Amazingly, I don’t recall anyone not giving me a number. Everybody seems to have a number. The F-U number may be more of a window into your soul than into your pocketbook. 

Imagine the question is, “How much can you eat at that buffet? What if people answered, “more than I could even digest. I will eat everything I can see, imagine, stuff into my mouth, carry away in my pockets.” Most people don’t envision buffets like that unless they are gluttons—or starving. Yet answers to the F-U question are consistently along these lines.

You should never feel guilty for being ambitious, but you must remember that there is always a price to pay. I recently posed the question to two very sharp and ambitious young entrepreneurs who had just launched their businesses. I believe in both of them and have invested in their firms.  However, I was shocked at how high their F-U number was—well beyond any amount they would ever need to live on. So, what was their need?  It seems to me it was about having something to prove. There is absolutely nothing wrong with a slight chip on one’s shoulder. I have lived with a pretty good-sized one on mine for all of my life. However, these chips should serve, not counterweigh. Shoulder chips work well as motivation, not revenge  Finding the right F-U number is finding the balance between.  

Back at the Caballo Blanco, I ridiculed my friend because I felt that his reply was too modest—who could ever settle for $200,000, when the question implies that the sky is the limit? Yet over the years I have realized that he was answering the question differently than most who have come forward since. His reply was to the question “what do I think I need,” versus “what do I want,” or what “would satisfy my ego.”

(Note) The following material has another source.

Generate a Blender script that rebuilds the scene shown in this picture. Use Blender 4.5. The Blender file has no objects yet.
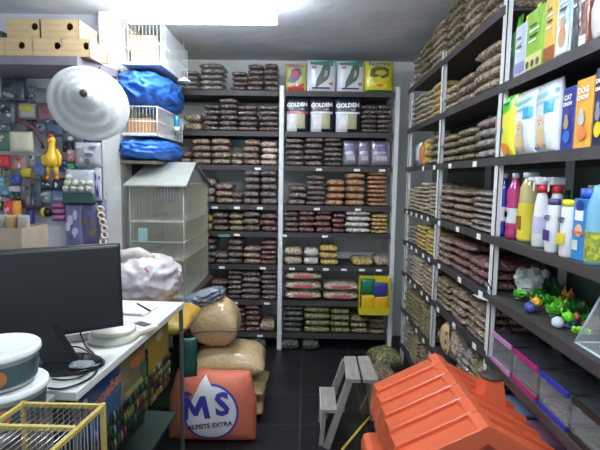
import bpy, bmesh, math, random
from mathutils import Vector, Matrix, noise
random.seed(7)
R = math.radians
SC = bpy.context.scene
COL = SC.collection

# ---------------------------------------------------------------- camera frame
CAMZ, FPX = 1.5, 460.0
def cam_axes():
    p, yaw, roll = R(5.84), R(-.83), R(.85)
    f = Vector((math.sin(yaw)*math.cos(p), math.cos(yaw)*math.cos(p), -math.sin(p)))
    r = Vector((math.cos(yaw), -math.sin(yaw), 0)); u = r.cross(f)
    c, s = math.cos(roll), math.sin(roll)
    return c*r+s*u, -s*r+c*u, f
AR, AU, AF = cam_axes()
def at(x, y, X=None, Y=None, Z=None):
    d = (x-300)*AR-(y-225)*AU+FPX*AF
    t = X/d.x if X is not None else (Y/d.y if Y is not None else (Z-CAMZ)/d.z)
    return d*t+Vector((0, 0, CAMZ))

# ---------------------------------------------------------------- materials
def lin(c):
    return tuple((v/12.92 if v <= .04045 else ((v+.055)/1.055)**2.4) for v in c)
def C(r, g, b): return lin((r/255, g/255, b/255))
_m = {}
def mat(name, col, rough=.5, metal=0, bump=0, bscale=40, var=0, vscale=12, coat=0, alpha=1, trans=0, emit=None, estr=0, col2=None, spec=.5, vtype='noise', stretch=None):
    if name in _m: return _m[name]
    m = bpy.data.materials.new(name); m.use_nodes = True
    nt = m.node_tree; b = nt.nodes['Principled BSDF']
    b.inputs['Base Color'].default_value = (*col, 1)
    b.inputs['Roughness'].default_value = rough
    b.inputs['Metallic'].default_value = metal
    b.inputs['Coat Weight'].default_value = coat
    b.inputs['Coat Roughness'].default_value = .05
    b.inputs['Alpha'].default_value = alpha
    b.inputs['Transmission Weight'].default_value = trans
    b.inputs['Specular IOR Level'].default_value = spec
    if emit: b.inputs['Emission Color'].default_value = (*emit, 1); b.inputs['Emission Strength'].default_value = estr
    tc = nt.nodes.new('ShaderNodeTexCoord'); src = tc.outputs['Object']
    if stretch:
        mp = nt.nodes.new('ShaderNodeMapping'); mp.inputs['Scale'].default_value = stretch
        nt.links.new(src, mp.inputs['Vector']); src = mp.outputs['Vector']
    if var or col2:
        if vtype == 'voronoi':
            n = nt.nodes.new('ShaderNodeTexVoronoi'); n.inputs['Scale'].default_value = vscale; fac = n.outputs['Color']
            sp = nt.nodes.new('ShaderNodeSeparateColor'); nt.links.new(fac, sp.inputs[0]); fac = sp.outputs[0]
        else:
            n = nt.nodes.new('ShaderNodeTexNoise'); n.inputs['Scale'].default_value = vscale; n.inputs['Detail'].default_value = 5; fac = n.outputs['Fac']
        nt.links.new(src, n.inputs['Vector'])
        cr = nt.nodes.new('ShaderNodeValToRGB')
        c2 = col2 if col2 else tuple(min(1, v*(1+var)) for v in col)
        c1 = col if col2 else tuple(v*(1-var) for v in col)
        cr.color_ramp.elements[0].position = .3 if vtype == 'noise' else 0; cr.color_ramp.elements[0].color = (*c1, 1)
        cr.color_ramp.elements[1].position = .7 if vtype == 'noise' else 1; cr.color_ramp.elements[1].color = (*c2, 1)
        nt.links.new(fac, cr.inputs[0]); nt.links.new(cr.outputs[0], b.inputs['Base Color'])
    if bump:
        n = nt.nodes.new('ShaderNodeTexNoise'); n.inputs['Scale'].default_value = bscale; n.inputs['Detail'].default_value = 3
        nt.links.new(src, n.inputs['Vector'])
        bp = nt.nodes.new('ShaderNodeBump'); bp.inputs['Strength'].default_value = bump; bp.inputs['Distance'].default_value = .03 if coat >= 1 else .012
        nt.links.new(n.outputs['Fac'], bp.inputs['Height']); nt.links.new(bp.outputs[0], b.inputs['Normal'])
        if coat: nt.links.new(bp.outputs[0], b.inputs['Coat Normal'])
    _m[name] = m; return m

def film(name, tint, op, rough=.12):
    """clear plastic film: mostly lets light through, with a glossy skin"""
    if name in _m: return _m[name]
    m = bpy.data.materials.new(name); m.use_nodes = True; nt = m.node_tree
    out = nt.nodes['Material Output']; nt.nodes.remove(nt.nodes['Principled BSDF'])
    tr = nt.nodes.new('ShaderNodeBsdfTransparent'); tr.inputs[0].default_value = (.96, .97, .98, 1)
    p = nt.nodes.new('ShaderNodeBsdfPrincipled'); p.inputs['Base Color'].default_value = (*tint, 1); p.inputs['Roughness'].default_value = rough; p.inputs['Specular IOR Level'].default_value = .9
    n = nt.nodes.new('ShaderNodeTexNoise'); n.inputs['Scale'].default_value = 14; n.inputs['Detail'].default_value = 4
    tc = nt.nodes.new('ShaderNodeTexCoord'); nt.links.new(tc.outputs['Object'], n.inputs['Vector'])
    bp = nt.nodes.new('ShaderNodeBump'); bp.inputs['Strength'].default_value = .5; bp.inputs['Distance'].default_value = .02
    nt.links.new(n.outputs['Fac'], bp.inputs['Height']); nt.links.new(bp.outputs[0], p.inputs['Normal'])
    mx = nt.nodes.new('ShaderNodeMixShader'); mx.inputs[0].default_value = op
    nt.links.new(tr.outputs[0], mx.inputs[1]); nt.links.new(p.outputs[0], mx.inputs[2]); nt.links.new(mx.outputs[0], out.inputs[0])
    _m[name] = m; return m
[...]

Nevertheless, answering the question as an expression of need may be as much of a stretch as answering it as an expression of revenge.  The question gets to the heart of things because it helps us to understand that our paths are often the result of the balance of our expectations, including our fears and our desires. More of one, and less of another is not always helpful. Balancing expectations is. 

We are more than the sum of the parts of our psyche which might bubble up with a question such as F-U money. Then again, we end up getting what we think we are supposed to get, not what we fear, deserve, or even aspire to. The object of the game is to find a happy medium between our survival urges, our pipe dreams, and the price of admission for everything in between.

This is the window to your soul I was talking about.